Example: Iron Pourbaix diagram

Areas in the Pourbaix diagram mark regions where a single species (Fe²⁺(aq), Fe₃O₄(s), etc.) is stable. More stable species tend to occupy larger areas.

Lines mark places where two species exist in equilibrium.

Pure redox reactions are horizontal lines - these reactions are not pH-dependent
Pure acid-base reactions are vertical lines - these do not depend on potential
Reactions that are both acid-base and redox have a slope of -0.0592 V/pH x # H⁺⁄# e^-)

Figure \(\PageIndex{1}\): Pourbaix diagram for iron at ionic concentrations of 1.0 mM. (CC BY-SA 3.0 Unported; Metallos via Wikipedia)

Examples of equilibria in the iron Pourbaix diagram (numbered on the plot):

1. \(\ce{Fe^{2+} + 2e^{-} -> Fe_{(s)}}\) (pure redox reaction - no pH dependence)
2. \(\ce{Fe^{3+} + e^{-} -> Fe^{2+}}\) (pure redox reaction - no pH dependence)
3. \(\ce{2Fe^{3+} + 3H2O -> Fe2O3_{(s)} + 6H^{+}}\) (pure acid-base, no redox)
4. \(\ce{2Fe^{2+} + 3H2O -> Fe2O3_{(s)} + 6H^{+} + 2e^{-}}\) (slope = -59.2 x 6/2 = -178 mV/pH)
5. \(\ce{2Fe3O4_{(s)} + H2O -> 2H^{+} + 2e^{-}}\) (slope = -59.2 x 2/2 = -59.2 mV/pH)

The water redox lines have special significance on a Pourbaix diagram for an element such as iron. Recall that liquid water is stable only in the region between the dotted lines. Below the H₂ line, water is unstable relative to hydrogen gas, and above the O₂ line, water is unstable with respect to oxygen. For active metals such as Fe, the region where the pure element is stable is typically below the H₂ line.
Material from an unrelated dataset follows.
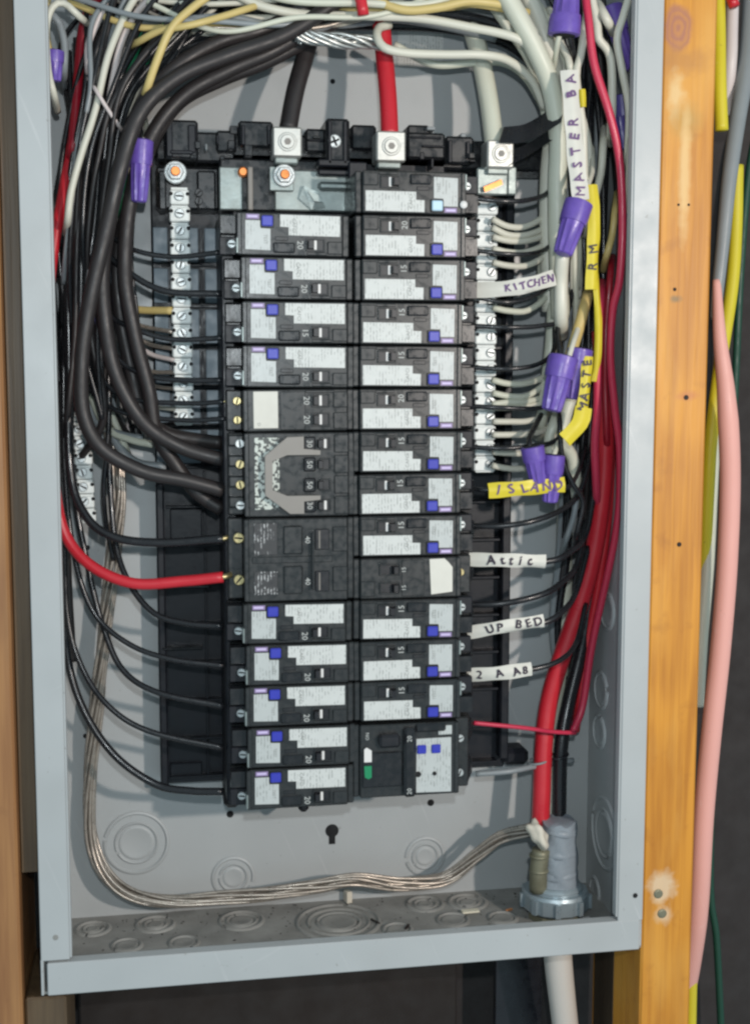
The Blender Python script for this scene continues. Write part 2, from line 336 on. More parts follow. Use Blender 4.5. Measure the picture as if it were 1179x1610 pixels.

This means that iron metal is unstable in contact with water, undergoing reactions:

\(\ce{Fe_{(s)} + 2H^{+} -> Fe^{2+}_{(aq)} + H2}\) (in acid)

\(\ce{fe_{(s)} + 2H2O -> Fe(OH)2_{(s)} + H2}\) (in base)
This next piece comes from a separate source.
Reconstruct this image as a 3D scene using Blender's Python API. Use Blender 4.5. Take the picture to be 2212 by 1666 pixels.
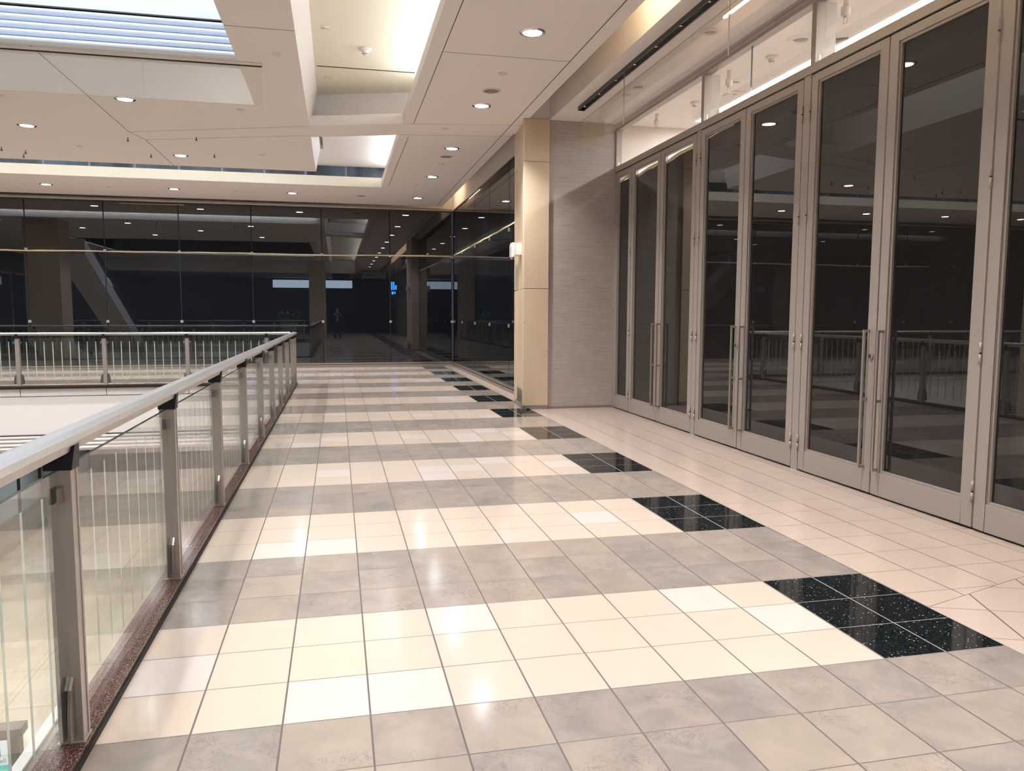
import bpy, bmesh, math, random
from mathutils import Vector, Matrix
random.seed(7)
for o in list(bpy.data.objects): bpy.data.objects.remove(o)
SC = bpy.context.scene
COL = SC.collection
PI = math.pi

# ---------------------------------------------------------------- camera
YAW, PITCH, ROLL = 0.22212, 0.092815, 0.0030576
CAM = Vector((-2.27592, -2.76592, 1.47609))
cam_d = bpy.data.cameras.new('camera'); cam_d.sensor_width = 36.0; cam_d.lens = 1664.903/2212*36
cam_d.clip_start = 0.02; cam_d.clip_end = 200
cam = bpy.data.objects.new('camera', cam_d); COL.objects.link(cam)
d_ = Vector((math.sin(YAW)*math.cos(PITCH), math.cos(YAW)*math.cos(PITCH), -math.sin(PITCH)))
r_ = Vector((math.cos(YAW), -math.sin(YAW), 0)); u_ = r_.cross(d_)
r2 = r_*math.cos(ROLL)+u_*math.sin(ROLL); u2 = -r_*math.sin(ROLL)+u_*math.cos(ROLL)
M = Matrix((r2, u2, -d_)).transposed().to_4x4(); M.translation = CAM
cam.matrix_world = M
SC.camera = cam

# ---------------------------------------------------------------- world and exposure
w = bpy.data.worlds.new('sky'); SC.world = w; w.use_nodes = True
bg = w.node_tree.nodes['Background']; bg.inputs[0].default_value = (0.62, 0.78, 1.0, 1); bg.inputs[1].default_value = 1.6
SC.view_settings.view_transform = 'Standard'; SC.view_settings.look = 'None'
SC.view_settings.gamma = 1.0; SC.view_settings.use_curve_mapping = False
SC.view_settings.exposure = 1.54
SC.cycles.transparent_max_bounces = 40; SC.cycles.max_bounces = 10; SC.cycles.diffuse_bounces = 5; SC.cycles.glossy_bounces = 7
SC.cycles.caustics_reflective = False; SC.cycles.caustics_refractive = False
SC.cycles.sample_clamp_indirect = 6.0
E_DISC = 24.0      # glowing lens of each downlight
P_SPOT = 25.0      # watts thrown down by each downlight
E_COVE = 12.0       # fluorescent tubes hidden in the coves
E_SHOP = 30.0       # light slot in the shop ceiling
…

Iron (and most other metals) are also thermodynamically unstable in air-saturated water, where the potential of the solution is close to the O₂ line in the Pourbaix diagram. Here the spontaneous reactions are:

\(\ce{4Fe_{(s)} + 3O2 + 12H^{+} -> 4Fe^{3+} + 6H2O}\) (in acid)

\(\ce{4Fe_{(s)} + 3O2 -> 2Fe2O3_{(s)} (in base)

Corrosion and passivation. It certainly sounds bad for our friend Fe: unstable in water, no matter what the pH or potential. Given enough time, it will all turn into rust. But iron (and other active metals) can corrode, or can be stabilized against corrosion, depending on the conditions. Because our civilization is dependent on the use of active metals such as Fe, Al, Zn, Ti, Cr... for practically everything, it is important to understand this, and we can do so by referring to the Pourbaix diagram.

The corrosion of iron (and other active metals such as Al) is indeed rapid in parts of the Pourbaix diagram where the element is oxidized to a soluble, ionic product such as Fe³⁺(aq) or Al³⁺(aq). However, solids such as Fe₂O₃, and especially Al₂O₃, form a protective coating on the metal that greatly impedes the corrosion reaction. This phenomenon is called passivation.

Draw a vertical line through the iron Pourbaix diagram at the pH of tap water (about 6) and you will discover something interesting: at slightly acidic pH, iron is quite unstable with respect to corrosion by the reaction:

\[\ce{Fe_{(s)} + 2H^{+} -> Fe^{2+}_{(aq)} + H2}\]

but only in water that contains relatively little oxygen, i.e., in solutions where the potential is near the H₂ line. Saturating the water with air or oxygen moves the system closer to the O₂ line, where the most stable species is Fe₂O₃ and the corrosion reaction is:

\[\ce{4Fe_{(s)} + 3O2 -> 2Fe2O3_{(s)}}\]

This oxidation reaction is orders of magnitude slower because the oxide that is formed passivates the surface. Therefore iron corrodes much more slowly in oxygenated solutions.

More generally, iron (and other active metals) are passivated whenever they oxidize to produce a solid product, and corrode whenever the product is ionic and soluble. This behavior can be summed up on the color-coded Pourbaix diagram below. The red and green regions represent conditions under which oxidation of iron produces soluble and insoluble products, respectively.